Esa imagen del alma como gimnasio moral anticipa lo que siglos después Jacques Maritain llamará ascesis de la persona: la integración de las potencias humanas en la búsqueda del bien. Cleantes luchaba para conquistar el silencio interior; Maritain enseñará que ese silencio se abre a la presencia de Dios. El boxeador del espíritu se convierte así en símbolo del hombre que se vence a sí mismo para hacerse disponible al amor.
3. Crisipo de Solos: razón cósmica y coherencia moral
El discípulo más brillante de Zenón fue Crisipo de Solos, quien dio al estoicismo su estructura definitiva. Se decía: “si no hubiera existido Crisipo, no habría existido la Stoa”. Filósofo metódico, sistematizó la doctrina en una visión grandiosa del universo: un todo animado por el logos, una razón providente que ordena cada acontecimiento.
Para Crisipo, la virtud no es un ideal abstracto, sino sintonía con el orden racional del cosmos. Cuando el hombre actúa conforme al logos, coopera —sin saberlo— con la sabiduría divina. El universo, pensaba, es como un cuerpo vivo: cada parte cumple su función en la armonía del todo.
El cristiano puede reconocer en esta intuición un destello de verdad. La palabra logos, que en el Evangelio de Juan designa al Verbo encarnado —En archê ê ho logos—, prolonga el presentimiento estoico, pero lo transforma: donde el logos antiguo es necesidad, el Logos cristiano es libertad creadora. Como escribió Maritain, “el cristianismo no destruye lo natural, sino que lo eleva a su plenitud”. En ese sentido, el cosmos de Crisipo es el umbral metafísico de una revelación que solo el amor personal de Dios completará.
4. Los estoicos romanos: firmeza en la tormenta
Con Panecio de Rodas y Posidonio de Apamea, el estoicismo se abrió al mundo romano y se hizo más práctico. Allí, bajo la toga y el poder, floreció una ética de resistencia. Séneca, Epicteto y Marco Aurelio hicieron del pensamiento estoico una brújula para tiempos convulsos.

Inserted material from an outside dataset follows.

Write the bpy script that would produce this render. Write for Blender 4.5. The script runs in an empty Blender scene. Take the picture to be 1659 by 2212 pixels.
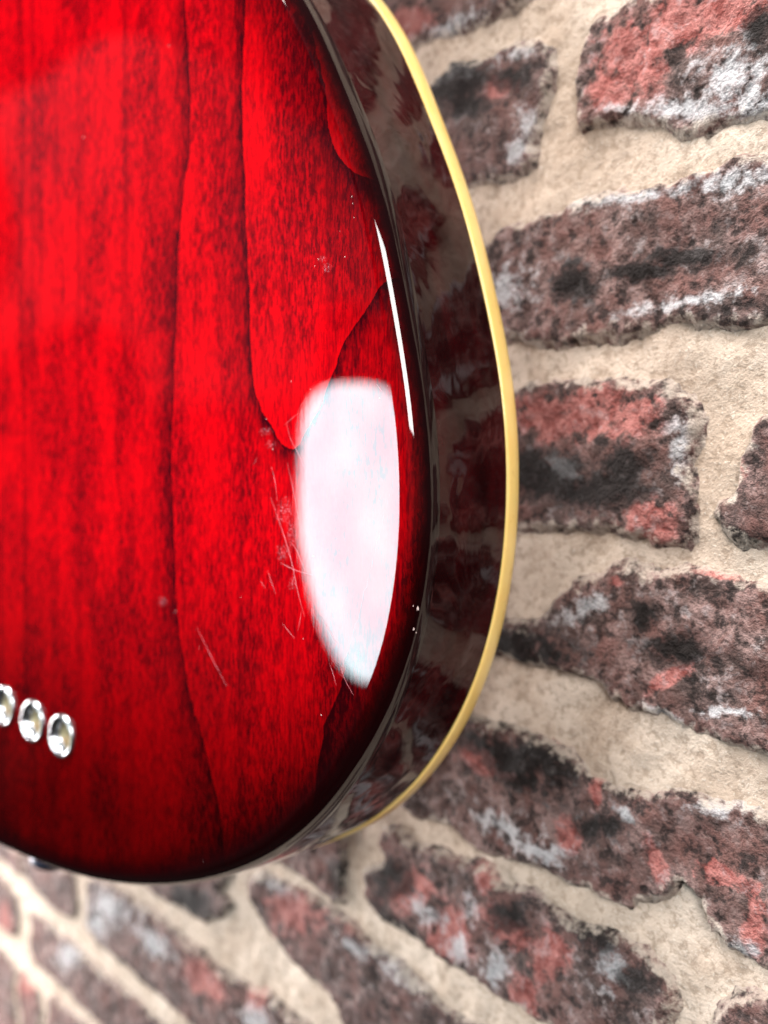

Séneca afirmaba que “no hay viento favorable para quien no sabe adónde va”; Epicteto enseñaba que la libertad consiste en gobernar el juicio interior; Marco Aurelio pedía al alma ser “una roca contra la tempestad”. Todos coincidían en que el dominio de sí es la condición de la dignidad.
Su sabiduría sigue siendo actual. En una era dominada por la prisa y el ruido, el estoicismo nos recuerda que no se puede gobernar el mundo sin antes gobernarse a uno mismo. Pero el cristiano percibe algo más: el alma no está sola en esa lucha. La serenidad del sabio es noble, pero la esperanza cristiana la trasciende. Donde el estoico acepta el destino, el creyente confía en la Providencia.
5. De la Stoa al humanismo cristiano
El humanismo integral de Maritain puede leerse como una respuesta a la Stoa: una fidelidad crítica a su ideal de virtud, pero iluminada por la gracia. La virtud deja de ser simple equilibrio cósmico y se convierte en respuesta libre al amor de Dios. La fortaleza del alma se transforma en apertura al Espíritu; la autarquía del sabio, en comunión con los otros.
Maritain comprendió que la persona humana no es un fragmento del cosmos, sino un centro de libertad orientado hacia el bien. Allí donde el estoico busca la serenidad del sabio, el cristiano encuentra la alegría del servicio. En esa tensión se juega nuestra época: entre la autosuficiencia racional y la apertura al misterio.
Epílogo: un nuevo pórtico para el siglo XXI
Quizá hoy, cuando el aula es también pantalla y la atención se disuelve en lo inmediato, necesitamos reconstruir una Stoa interior: un espacio de silencio, reflexión y ejercicio moral. El pensamiento estoico puede ayudarnos a educar la fortaleza, pero el humanismo cristiano nos enseña el motivo último de esa fortaleza: amar lo verdadero, servir al bien común, abrirse a lo trascendente.
El boxeador Cleantes, el lógico Crisipo y el emperador Marco Aurelio siguen recordándonos que la filosofía es, ante todo, una manera de vivir. Y desde el humanismo maritainiano podemos añadir que esa vida tiene un sentido más alto: el alma no se perfecciona para aislarse, sino para donarse.
El pórtico sigue abierto. Su mármol ya no está en Atenas, sino en el interior de cada conciencia que busca unir razón y fe, virtud y gracia, lucha y esperanza.